Misconception #7: Hockey was invented in Canada.  Yeah, Canada would like you to believe that, okay.  Maybe people assume this because hockey is so popular in Canada, but people were playing similar sports in the UK during the 18th and 19th century, though it's worth noting that most of the modern hockey rules emerged in Montreal during the late 19th century, so you get that one, Canada, congratulations.  Canada, Canada, Canada.

Misconception #8: The tiger line in golf is named after Tiger Woods.  In golf, if you hit a shot aiming directly at the green, especially if the ball has to pass an obstruction, it's known as the tiger line.  A lot of people think this is named for Tiger Woods, but the term actually predates Woods, which we know because it was used in a 1959 James Bond novel.  I didn't know they made James Bond novels either.  Experts believe that it's named after model tigers that were on the courses at the (?~4:19) club by Leeds.

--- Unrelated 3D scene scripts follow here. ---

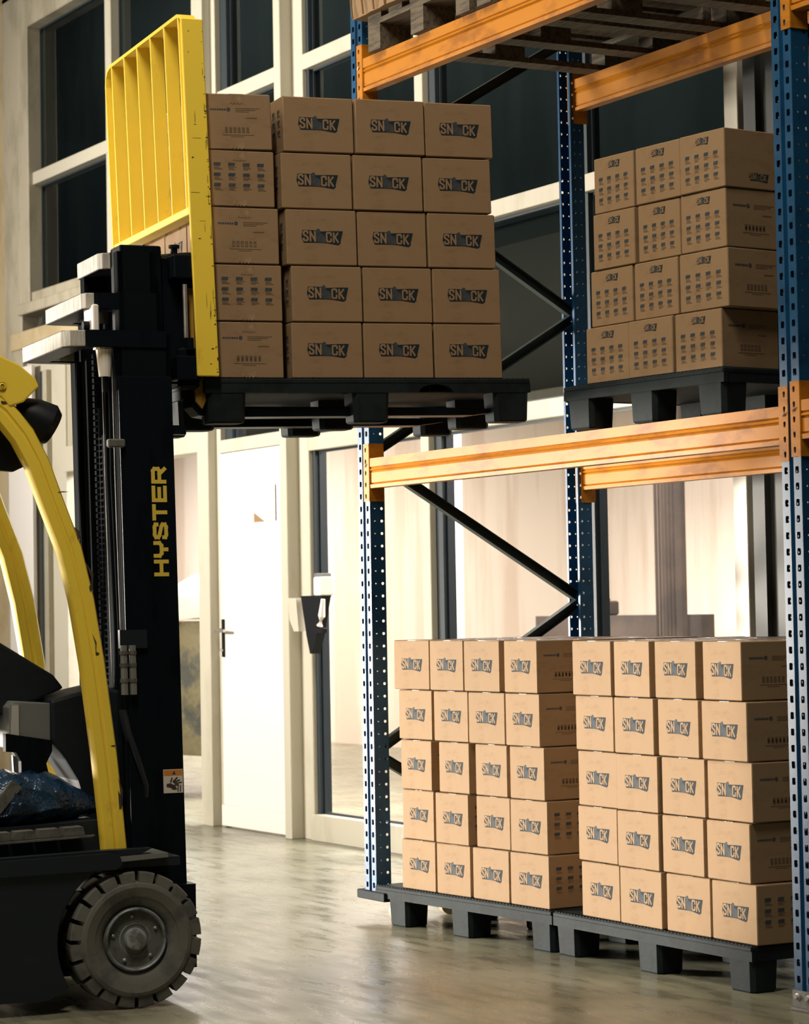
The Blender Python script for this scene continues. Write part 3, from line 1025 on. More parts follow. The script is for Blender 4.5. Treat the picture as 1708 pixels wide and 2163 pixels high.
# shelf stack: 3 wide, 4 high
C3 = ['leftmost', 'middle', 'rightmost']
S3 = [[(.105, .335), (.338, .567), (.569, .799)], [(.131, .357), (.365, .591), (.598, .836)],
      [(.155, .377), (.389, .604), (.611, .836)], [(.161, .378), (.387, .618), (.619, .840)]]
for r_ in range(4):
    for c_ in range(3):
        kind = 'D' if (r_ == 3 and c_ == 2) else 'C'
        x = sum(S3[r_][c_]) / 2
        sx = (S3[r_][c_][1] - S3[r_][c_][0] - .003) / BW
        z = .1525 + r_ * .1925
        y = .02 + BD / 2 + rb.uniform(-.004, .008)
        put_box(kind, P3 @ TR(x, y, z, rb.uniform(-.012, .012)) @ Matrix.Diagonal((sx, 1, 1, 1)), lab(C3[c_], ROW4[r_], 'shelf stack'), 'cartons of the shelf stack')
        for dd in (1, 2, 3):
            if c_ == 2 or (c_ == 0 and dd < 3):
                put_box(kind, P3 @ TR(x, y + dd * (BD + .008), z, rb.uniform(-.008, .008)) @ Matrix.Diagonal((sx, 1, 1, 1)),
                        'brown carton, %s row, %s, %s behind the front of shelf stack' % (ROW4[r_], C3[c_], ('first', 'second', 'third')[dd - 1]), 'cartons of the shelf stack')

# ------------------------------------------------------------------ the load on the forks
TH = R(83.14)
OX, OY = 1.4552, -.0750
TILT = R(0.9)
LOAD = TR(OX, OY, 2.045, TH, TILT)
PL = LOAD @ Matrix.Translation((-1.2, 0, -.15))
plastic_pallet(PL, 1.2, .80, 'dark plastic pallet lifted on the forks of the forklift', arch=True)
OFFS = [0, .004, -.010, -.020, -.006]
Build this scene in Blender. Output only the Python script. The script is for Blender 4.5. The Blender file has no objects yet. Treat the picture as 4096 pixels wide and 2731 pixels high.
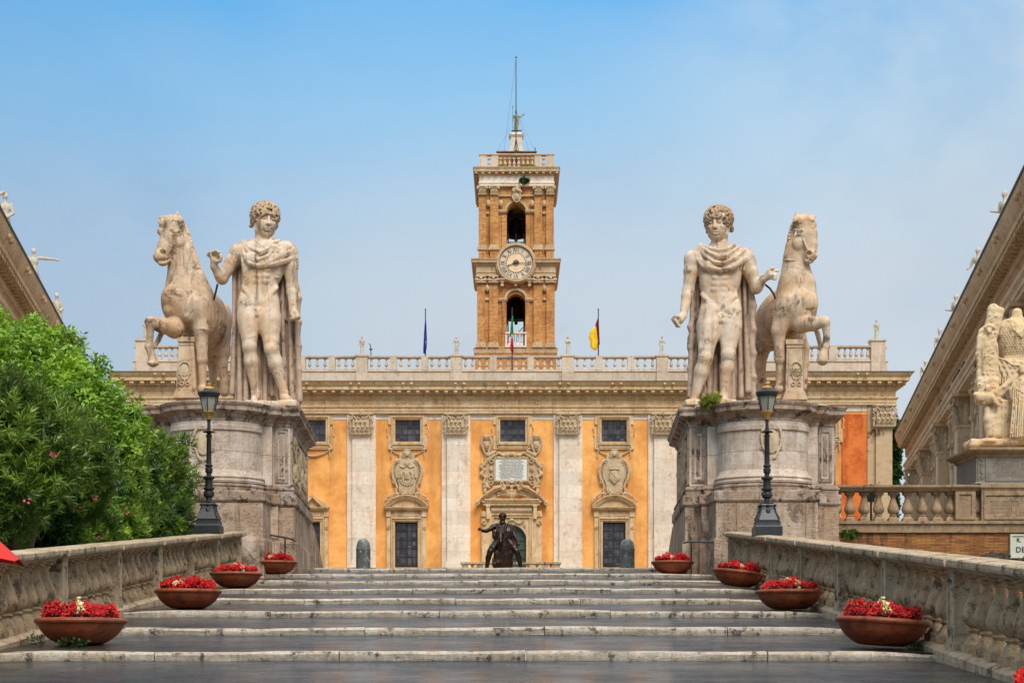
import bpy, math, random
import numpy as np
from mathutils import Vector, Matrix, noise as mnoise
random.seed(7); np.random.seed(7)
R = math.radians
SC = bpy.context.scene
COL = SC.collection
# ---------------------------------------------------------------- camera, sky, sun
F, HV, CH = 6716.0, 2642.0, 1.61      # focal length and horizon in photo pixels, eye height
cam = bpy.data.cameras.new('camera'); camo = bpy.data.objects.new('camera', cam); COL.objects.link(camo)
camo.location = (0, 0, CH); camo.rotation_euler = (R(90), 0, 0)
cam.sensor_width = 36; cam.lens = 36*F/4096; cam.shift_y = (HV-1365.5)/4096
cam.clip_start = .1; cam.clip_end = 3000
SC.camera = camo
SUN_EL, SUN_AZ = 47, 165   # azimuth clockwise from +Y: behind the camera, to the right
sun = bpy.data.lights.new('sun', 'SUN'); suno = bpy.data.objects.new('sun', sun); COL.objects.link(suno)
sun.energy = 2.8; sun.angle = R(28); sun.color = (1, .965, .92)
sd = Vector((math.sin(R(SUN_AZ))*math.cos(R(SUN_EL)), math.cos(R(SUN_AZ))*math.cos(R(SUN_EL)), math.sin(R(SUN_EL))))
suno.rotation_euler = sd.to_track_quat('Z', 'Y').to_euler()
SC.view_settings.view_transform = 'Standard'; SC.view_settings.look = 'None'
SC.view_settings.exposure = 0.0; SC.view_settings.gamma = 1
SC.cycles.use_denoising = True
SC.cycles.max_bounces = 5; SC.cycles.diffuse_bounces = 3; SC.cycles.glossy_bounces = 3
SC.cycles.use_adaptive_sampling = True; SC.cycles.adaptive_threshold = 0.02

def srgb(r, g, b):
    f = lambda c: (c/255/12.92 if c/255 <= .04045 else ((c/255+.055)/1.055)**2.4)
    return (f(r), f(g), f(b), 1)

class NT:
    """small helper for writing node trees"""
    def __init__(s, tree): s.t = tree; s.n = tree.nodes; s.l = tree.links
    def node(s, typ, **kw):
        n = s.n.new(typ)
        for k, v in kw.items(): setattr(n, k, v)
        return n
    def put(s, sock, v):
        if v is None: return
        if isinstance(v, bpy.types.NodeSocket): s.l.new(v, sock)
        else:
            try: sock.default_value = v
            except Exception: sock.default_value = (v[0], v[1], v[2])
    def math(s, op, a, b=None, c=None, clamp=False):
        n = s.node('ShaderNodeMath', operation=op, use_clamp=clamp)
        for i, v in enumerate((a, b, c)): s.put(n.inputs[i], v)
        return n.outputs[0]
    def mix(s, fac, a, b, mode='MIX'):
        n = s.node('ShaderNodeMix', data_type='RGBA', blend_type=mode)
        s.put(n.inputs[0], fac); s.put(n.inputs[6], a); s.put(n.inputs[7], b)
        return n.outputs[2]
    def scale(s, vec, sc):
        n = s.node('ShaderNodeVectorMath', operation='MULTIPLY'); s.put(n.inputs[0], vec); s.put(n.inputs[1], sc)
        return n.outputs[0]
    def noise(s, vec, sc, detail=4, rough=.6, dist=0):
        n = s.node('ShaderNodeTexNoise'); s.put(n.inputs['Vector'], vec)
        n.inputs['Scale'].default_value = sc; n.inputs['Detail'].default_value = detail
        n.inputs['Roughness'].default_value = rough; n.inputs['Distortion'].default_value = dist
        return n.outputs[0]
    def ramp(s, fac, stops, interp='LINEAR'):
        n = s.node('ShaderNodeValToRGB'); s.put(n.inputs[0], fac)
        cr = n.color_ramp; cr.interpolation = interp
        while len(cr.elements) < len(stops): cr.elements.new(.5)
        for e, (p, c) in zip(cr.elements, stops):
            e.position = p; e.color = c if len(c) == 4 else (*c, 1)
        return n.outputs[0]
    def step(s, fac, a, b):    # smooth 0..1 between a and b
        n = s.node('ShaderNodeMapRange', interpolation_type='SMOOTHSTEP'); s.put(n.inputs[0], fac)
        n.inputs[1].default_value = a; n.inputs[2].default_value = b
        return n.outputs[0]
    def sep(s, vec):
        n = s.node('ShaderNodeSeparateXYZ'); s.put(n.inputs[0], vec); return n.outputs
    def comb(s, x, y, z):
        n = s.node('ShaderNodeCombineXYZ')
        for i, v in enumerate((x, y, z)): s.put(n.inputs[i], v)
        return n.outputs[0]

def build_world():
    w = bpy.data.worlds.new('World'); SC.world = w; w.use_nodes = True
    nt = w.node_tree; nt.nodes.clear(); N = NT(nt)
    sky = N.node('ShaderNodeTexSky', sky_type='NISHITA', sun_disc=False)
    sky.sun_elevation = R(SUN_EL); sky.sun_rotation = R(SUN_AZ)
    sky.air_density = 1.2; sky.dust_density = 2.0
    skc = N.mix(1.0, sky.outputs[0], (.115, .115, .115, 1), 'MULTIPLY')
    d = N.node('ShaderNodeTexCoord').outputs['Generated']
    x, y, z = N.sep(d)
    # an overcast sky: blue overhead, grey-blue towards the horizon, thin bright cloud to the right
    base = N.ramp(z, [(0.0, srgb(196, 208, 218)), (.17, srgb(194, 208, 220)), (.22, srgb(186, 206, 223)),
                      (.27, srgb(164, 202, 233)), (.315, srgb(130, 195, 241)), (.365, srgb(76, 178, 245))])
    p = N.comb(N.math('MULTIPLY', x, 1.0), y, N.math('MULTIPLY', z, 1.7))
    n1 = N.noise(p, 3.2, 5, .55, .4)
    n2 = N.noise(p, 9.0, 4, .6, .2)
    side = N.step(N.math('ADD', x, N.math('MULTIPLY', z, .25)), .10, .42)      # more cloud to the right
    cl = N.math('MULTIPLY', N.step(n1, .36, .64), N.math('MULTIPLY_ADD', side, 1.0, .20), clamp=True)
    c1 = N.mix(cl, base, srgb(206, 230, 246))
    grey = N.math('MULTIPLY', N.step(n2, .50, .72), N.math('MULTIPLY', N.step(z, .36, .12), .6))
    c2 = N.mix(grey, c1, srgb(160, 178, 200))
    low = N.math('MULTIPLY', N.step(N.noise(p, 4.5, 5, .6, .5), .34, .60), N.math('MULTIPLY_ADD', N.step(z, .31, .2), .55, N.math('MULTIPLY_ADD', side, .45, .08)))
    c2 = N.mix(low, c2, srgb(208, 217, 226))
    left = N.math('MULTIPLY', N.step(x, -.02, -.33), .32)
    c3 = N.mix(left, c2, srgb(104, 156, 206))
    allc = N.mix(.06, c3, skc)
    # the cloud layer overhead is brighter than the band the lens sees
    up = N.math('MULTIPLY_ADD', N.step(z, .42, .9), .30, 1.0)
    bg = N.node('ShaderNodeBackground'); N.put(bg.inputs[0], N.mix(N.step(z, .42, .9), allc, (1.0, .97, .92, 1)))
    N.put(bg.inputs[1], up)
    out = N.node('ShaderNodeOutputWorld'); N.l.new(bg.outputs[0], out.inputs[0])
build_world()
# ---------------------------------------------------------------- materials
MATS = {}
def new_mat(name):
    m = bpy.data.materials.new(name); m.use_nodes = True
    nt = m.node_tree; nt.nodes.clear(); N = NT(nt)
    b = N.node('ShaderNodeBsdfPrincipled'); o = N.node('ShaderNodeOutputMaterial')
    nt.links.new(b.outputs[0], o.inputs[0])
    MATS[name] = m
    return m, N, b
def pos(N): return N.node('ShaderNodeNewGeometry').outputs['Position']
def bump(N, b, h, strength=.3, dist=.02):
    n = N.node('ShaderNodeBump'); n.inputs['Strength'].default_value = strength; n.inputs['Distance'].default_value = dist
    N.put(n.inputs['Height'], h); N.l.new(n.outputs[0], b.inputs['Normal'])

def stone(name, c1, c2, stain=None, sc=1.0, layers=0., streak=.0, spots=.0, pits=.0, rough=.85, bs=.35, courses=None, tint=None, cracks=0., sth=.545):
    """weathered stone: two tones, vertical streaks, stains with a shape of their own, bedding layers, pits and block joints"""
    m, N, b = new_mat(name); P = pos(N)
    n1 = N.noise(P, .55*sc, 5, .65); n2 = N.noise(P, 4.2*sc, 5, .65); n3 = N.noise(P, 26*sc, 3, .6)
    f = N.step(N.math('MULTIPLY_ADD', n2, .6, N.math('MULTIPLY', n1, .6)), .42, .78)
    col = N.mix(f, c1, c2)
    h = N.math('MULTIPLY_ADD', n3, .5, n2)
    if layers:
        lay = N.noise(N.scale(P, (.7, .7, 11)), 2.2*sc, 5, .7, .15)
        col = N.mix(N.math('MULTIPLY', N.step(lay, .42, .66), layers), col, [c*.62 for c in c1[:3]]+[1])
        h = N.math('MULTIPLY_ADD', lay, 1.4*layers, h)
    if tint:
        tn = N.noise(P, .9*sc, 4, .6)
        tv = N.noise(N.scale(P, (1, 1, .3)), 2.1*sc, 4, .6)
        col = N.mix(N.math('MULTIPLY', N.step(N.math('MULTIPLY_ADD', tv, .5, N.math('MULTIPLY', tn, .5)), .47, .62), .6), col, tint)
    if stain is not None:
        if streak:
            st = N.noise(N.scale(P, (1.6, 1.6, .13)), 1.9*sc, 5, .7, .2)
            col = N.mix(N.math('MULTIPLY', N.step(st, .50, .74), streak), col, stain)
        if spots:
            sp = N.noise(P, 1.7*sc, 7, .78, .3)
            col = N.mix(N.math('MULTIPLY', N.step(sp, sth, sth+.085), spots), col, stain)
    if pits:
        pv = N.noise(N.scale(P, (1, 1, 2.6)), 15*sc, 3, .75)
        pt = N.step(pv, .60, .67)
        col = N.mix(N.math('MULTIPLY', pt, pits), col, [c*.22 for c in c1[:3]]+[1])
        h = N.math('SUBTRACT', h, N.math('MULTIPLY', pt, 1.5))
    if cracks:
        vo = N.node('ShaderNodeTexVoronoi', feature='DISTANCE_TO_EDGE')
        N.put(vo.inputs['Vector'], N.node('ShaderNodeVectorMath', operation='ADD').outputs[0])
        va = vo.inputs['Vector'].links[0].from_node
        N.put(va.inputs[0], P); N.put(va.inputs[1], N.scale(N.comb(n2, n1, n3), (.16, .16, .16)))
        vo.inputs['Scale'].default_value = .8*sc
        ck = N.math('SUBTRACT', 1.0, N.step(vo.outputs[0], .003, .010))
        ck = N.math('MULTIPLY', ck, N.step(N.noise(P, 1.3, 3), .46, .56))
        col = N.mix(N.math('MULTIPLY', ck, cracks), col, [c*.25 for c in c1[:3]]+[1])
        h = N.math('SUBTRACT', h, ck)
    if courses:
        w, hh, mo = courses
        x, y, z = N.sep(P)
        br = N.node('ShaderNodeTexBrick'); br.offset = .5
        N.put(br.inputs['Vector'], N.comb(N.math('ADD', x, N.math('MULTIPLY', y, .97)), z, 0.0))
        br.inputs['Scale'].default_value = 1; br.inputs['Brick Width'].default_value = w; br.inputs['Row Height'].default_value = hh
        br.inputs['Mortar Size'].default_value = mo; br.inputs['Mortar Smooth'].default_value = .3; br.inputs['Bias'].default_value = 0
        br.inputs['Color1'].default_value = (.91, .90, .89, 1); br.inputs['Color2'].default_value = (1.05, 1.04, 1.03, 1); br.inputs['Mortar'].default_value = (.58, .54, .50, 1)
        col = N.mix(1.0, col, br.outputs[0], 'MULTIPLY')
        h = N.math('SUBTRACT', h, N.math('MULTIPLY', br.outputs[1], 1.2))
    N.put(b.inputs['Base Color'], col); b.inputs['Roughness'].default_value = rough
    b.inputs['Specular IOR Level'].default_value = .3
    bump(N, b, h, bs, .03)
    return m

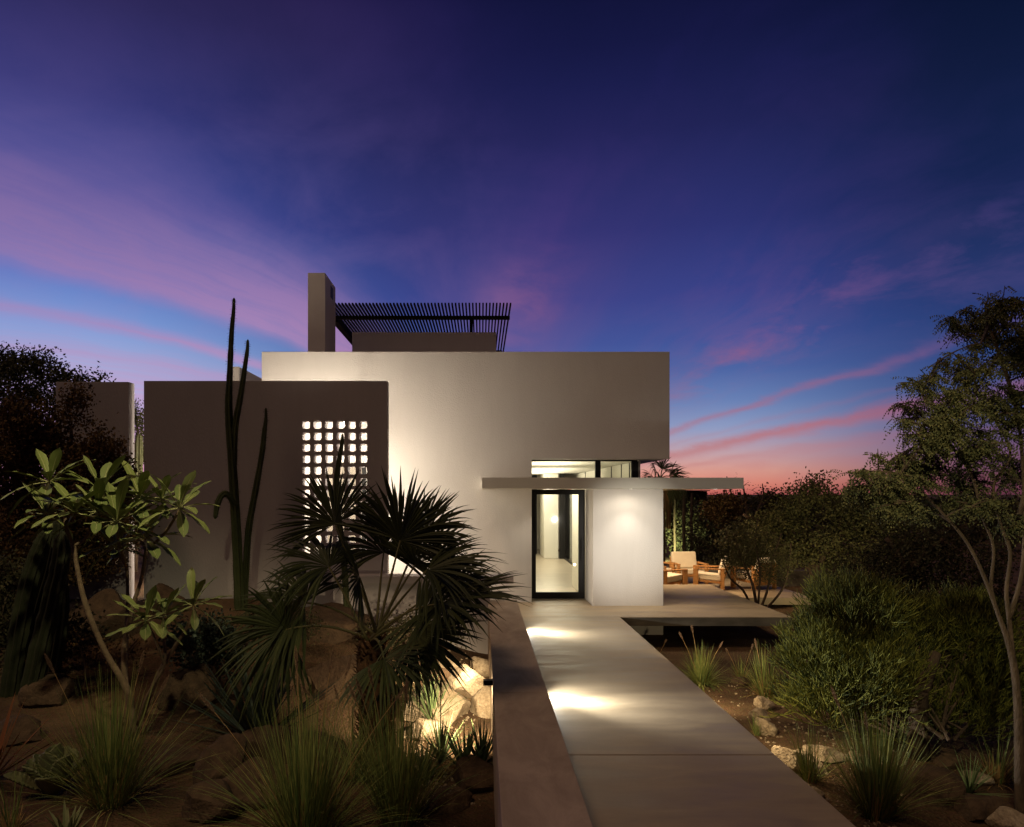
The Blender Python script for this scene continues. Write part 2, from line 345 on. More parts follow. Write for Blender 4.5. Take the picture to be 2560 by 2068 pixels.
# pierced screen wall
def rounded(cx, cz, r, k=4, e=4.5):
    P = []
    for i in range(4*k):
        t = 2*PI*(i+.5)/(4*k)+PI/4*0
        c, s_ = math.cos(t), math.sin(t)
        P.append((cx+r*math.copysign(abs(c)**(2/e), c), cz+r*math.copysign(abs(s_)**(2/e), s_)))
    return P
def screen():
    Y0, Y1 = 13.5, 13.74; k = Y0/F
    X0, X1, Z0, Z1 = PX(302, Y0), PX(812.4, Y0), -.8, PZ(799.5, Y0)
    us = [642.3+23.97*i for i in range(6)]; vs = [891.5+24.05*i for i in range(12)]
    s = 24*k/2; q = MB()
    gx0 = PX(us[0], Y0)-s; gx1 = PX(us[-1], Y0)+s; gz1 = PZ(vs[0], Y0)+s; gz0 = PZ(vs[-1], Y0)-s
    q.box(X0, gx0, Y0, Y1, Z0, Z1); q.box(gx1, X1, Y0, Y1, Z0, Z1)
    q.box(gx0+.0, gx1-.0, Y0, Y1, gz1, Z1); q.box(gx0, gx1, Y0, Y1, Z0, gz0)
    cw_ = (gx1-gx0)/6; chh = (gz1-gz0)/12; K = 16
    for i in range(6):
        for j in range(12):
            cx = gx0+cw_*(i+.5); cz = gz0+chh*(j+.5); r = .0715
            for (Y, fl, rr) in ((Y0, False, r), (Y1, True, r*1.0)):
                hole = rounded(cx, cz, rr)
                # outer square points matched to the hole points
                outer = []
                for (hx, hz) in hole:
                    a = math.atan2(hz-cz, hx-cx); c, s_ = math.cos(a), math.sin(a); m_ = max(abs(c), abs(s_))
                    outer.append((cx+c/m_*cw_/2, cz+s_/m_*chh/2))
                n = len(hole)
                for a in range(n):
                    b = (a+1) % n
                    o1, o2 = outer[a], outer[b]
                    pts = [hole[a], hole[b], o2]
                    # keep the square corner
                    ax = abs(abs(o1[0]-cx)-cw_/2) < 1e-6; bx = abs(abs(o2[0]-cx)-cw_/2) < 1e-6
                    if ax != bx:
                        pts.append((cx+math.copysign(cw_/2, (o1 if ax else o2)[0]-cx), cz+math.copysign(chh/2, (o2 if ax else o1)[1]-cz)))
                    pts.append(o1)
                    P = [(x, Y, z) for x, z in pts]
                    q.face(P if fl else P[::-1])
            h0 = rounded(cx, cz, r)
            for a in range(len(h0)):
                b = (a+1) % len(h0)
                q.face([(h0[a][0], Y0, h0[a][1]), (h0[b][0], Y0, h0[b][1]), (h0[b][0], Y1, h0[b][1]), (h0[a][0], Y1, h0[a][1])])
    o = q.build('screen_wall', M['stucco_old'])
    tag(o, 'dark brown-grey wall pierced by a lit grid of rounded square holes', 'screen wall')
screen()
q = MB(); q.box(PX(117, 13.5), PX(270, 13.5), 13.5, 13.73, -.8, PZ(801.5, 13.5)); o = q.build('garden_wall', M['stucco_old'], bevel=.006)
tag(o, 'short plain wall half hidden by the rust-coloured bush, with one lit white edge', 'garden wall')
# window of the facade seen through the screen
q = MB(); a0, a1 = -3.35, -2.45
fw = MB(); fw.box(a0, a1, 15.68, 15.735, .1, 2.95); fo = part(fw, 'court_window', M['black'], house)
q = MB(); q.box(a0+.08, a1-.08, 15.67, 15.679, .18, 2.87); shift(q, house.location).build('pane', mat('grey_pane', (.30, .27, .22), .3, .1), fo)
cf = MB(); cf.box(-9, .1, 13.75, 15.73, -.3, -.02); cf_o = cf.build('court_paving', M['concrete']); tag(cf_o, kind='structure')
# ---------------------------------------------------------------- armchairs
def armchair_template():
    t = empty('armchair', (0, 0, 0), 'x', 'armchair', 'armchairs on the rear terrace')
    for s in (-1, 1):
        q = MB(); q.box(s*.42-.045, s*.42+.045, -.44, .40, .55, .59); part(q, 'armrest', M['wood'], t, bevel=.006)
    for s in (-1, 1):
        q = MB(); q.box(s*.42-.035, s*.42+.035, -.44, -.30, 0, .549); part(q, 'leg', M['wood'], t, bevel=.004)
        q = MB(); q.box(s*.42-.035, s*.42+.035, .28, .38, 0, .549); part(q, 'leg', M['wood'], t, bevel=.004)
    q = MB(); T = Matrix.Translation((0, 0, .25)) @ Matrix.Rotation(R(-5), 4, 'X'); q.box(-.384, .384, -.42, .36, -.06, .0, T)
    part(q, 'seat_frame', M['wood'], t, bevel=.004)
    q = MB(); q.box(-.36, .36, -.42, .30, .003, .16, T); part(q, 'seat_cushion', M['cushion'], t, bevel=.03)
    T2 = Matrix.Translation((0, .26, .28)) @ Matrix.Rotation(R(-16), 4, 'X')
    q = MB(); q.box(-.384, .384, .09, .125, -.14, .50, T2); part(q, 'back_frame', M['wood'], t, bevel=.004)
    q = MB(); q.box(-.37, .37, -.07, .088, .12, .62, T2); part(q, 'back_cushion', M['cushion'], t, bevel=.035)
    return t
def copy_tree(o, parent=None):
    c = o.copy(); C.objects.link(c)
    if parent: c.parent = parent
    for ch in list(o.children): copy_tree(ch, c)
    return c
ac = armchair_template()
spots = [(PX(1444, 21.9), 21.9, 4, 'cream cushioned wooden armchair facing the camera, at the back of the group'),
         (PX(1489, 20.6), 20.6, -106, 'wooden armchair seen side-on with its slatted back turned to the bare shrub'),
         (PX(1393, 20.2), 20.2, 118, 'wooden armchair half hidden by the white entrance pier, its cream seat showing'),
         (PX(1583, 20.6), 20.6, -150, 'wooden armchair mostly hidden behind the bare leafy shrub'),
         (PX(1371, 21.9), 21.9, 30, 'wooden armchair of which only one arm shows past the white pier')]
for i, (x, y, a, lb) in enumerate(spots):
    o = ac if i == 0 else copy_tree(ac)
    o.location = (x, y, -.318); o.rotation_euler = (0, 0, R(a)); o['label'] = lb
# ---------------------------------------------------------------- rocks
def rock(p, sx, sy, sz, seed, mt, label, group, name='boulder'):
    import bmesh
    bm = bmesh.new(); bmesh.ops.create_icosphere(bm, subdivisions=4, radius=1)
    rr = random.Random(seed); off = Vector((rr.uniform(0, 50), rr.uniform(0, 50), rr.uniform(0, 50)))
    planes = [(Vector((rr.gauss(0,1), rr.gauss(0,1), rr.gauss(0,1))).normalized(), rr.uniform(.52, .88)) for _ in range(15)]
    for v in bm.verts:
        c = v.co.copy()
        for n, d_ in planes:
            k = c.dot(n)
            if k > d_: c -= n*(k-d_)*.96
        c *= 1+.16*noise.noise(c*1.3+off)+.05*noise.noise(c*4+off)+.02*noise.noise(c*11+off)
        v.co = Vector((c.x*sx, c.y*sy, c.z*sz))
    me = bpy.data.meshes.new(name); bm.to_mesh(me); bm.free()
    for pl in me.polygons: pl.use_smooth = True
    me.set_sharp_from_angle(angle=.42)
    me.materials.append(mt); o = bpy.data.objects.new(name, me); C.objects.link(o)
    o.location = p; o.rotation_euler = (0, 0, rr.uniform(0, 6)) if sx == sy else (0, 0, rr.uniform(-.25, .25))
    return tag(o, label, 'rock', group)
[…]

Misconception #9: Michael Phelps eats 12,000 calories a day while he's training.  This was a very popular news story back when, well, when Michael Phelps was a popular news story, but it turns out it isn't true.  In 2012, Ryan Seacrest interviewed Phelps and asked if he really ate 4,000 calories every meal.  Phelps responded "I never ate that much.  It's all a myth.  I've never eaten that many calories."

Misconception #10: The black belt is the highest level in all martial arts.  Actually, in many types of martial arts including judo, receiving a black belt just means you can competently do all of the fundamental techniques.  There are typically more belts you can earn beyond black and sometimes a red belt represents a higher skill level than a black belt.

Misconception #11: This show is just gonna go on and on and on because there are so many things to have misconceptions about.  Actually, no.  This is the final episode of misconceptions.  Thank you so much for watching.  I'm not going anywhere, though, you can catch me on this channel now and again on the List Show.  Thanks for watching guys, I appreciate it.